There are resemblances to House of Usher. On a literal level, many of the props and sets are reused—the locations redressed, but recognizably the same. And as in Usher, the stylized setting creates its own kind of low-budget plausibility. The castle’s its own world, and the concentrated emotions build an overheated psychic atmosphere that pushes events into the unreal and the horrific.

As in Usher, Price is the standout. Again he creates a character with a sense of complexity, a man who understands cruelty but who himself may or may not be cruel. The slow build of the film is effective because Price keeps us guessing about his character, and because at the end we can look back at the sequence of events and see how it all contributes to his tragedy. There’s relatively little that happens in the first half of the movie, but it’s engaging because of Price’s performance.

Unfortunately, the other actors aren’t at his level. Steele is fine, if underused, but Kerr and Anders turn in flat and unengaging work. Carbone as Doctor Leon is more energetic, but his self-presentation as a rational man works with Kerr’s straightforward suspicious-minded Barnard to create the feeling that the castle holds a simple mystery with a simple solution.

Corman to some extent makes up for this with the same gothic sense that worked in Usher, and the same strong visual storytelling skills. His camera tracks the actors wandering through the brassy saturated colors of the castle, past cobwebs and insert shots of rats and crawling things; and despite the limitations of much of the cast, an atmosphere develops. There’s nothing of the dreamy cosmic visionary sense that Poe creates, and pit and pendulum are barely foreshadowed before their third-act appearances, but there’s a tight enough plot that it holds together as a solid story.

The movie ends up with an old-fashioned Halloween feel. It’s a little like the more effective TV shows of the 1960s, in the use of saturated color and unsubtle but effective soundtrack stings. You know what kind of a story you’re watching. But there’s also a bit of psychological depth to events; there’s more here than straightforward sadism.

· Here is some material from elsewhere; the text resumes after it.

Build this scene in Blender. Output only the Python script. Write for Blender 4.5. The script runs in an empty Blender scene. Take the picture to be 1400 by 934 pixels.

Price gives the movie a beating heart and makes it work even when the plot creaks.

In the three years after this movie, Corman would go on to make another half-dozen films based to greater or lesser degrees on the writings of Poe. He’d found something that worked. They’re movies that perhaps could only have been made at a specific moment in time, before Herschell Gordon Lewis developed straight-ahead gore films, and before George Romero brought a new kind of satirical sophistication to low-budget horror. Corman made old-fashioned gothic horror built around strong central performances and inspiration from classic fiction. Like the best pop art, the results are both of their moment and also timeless.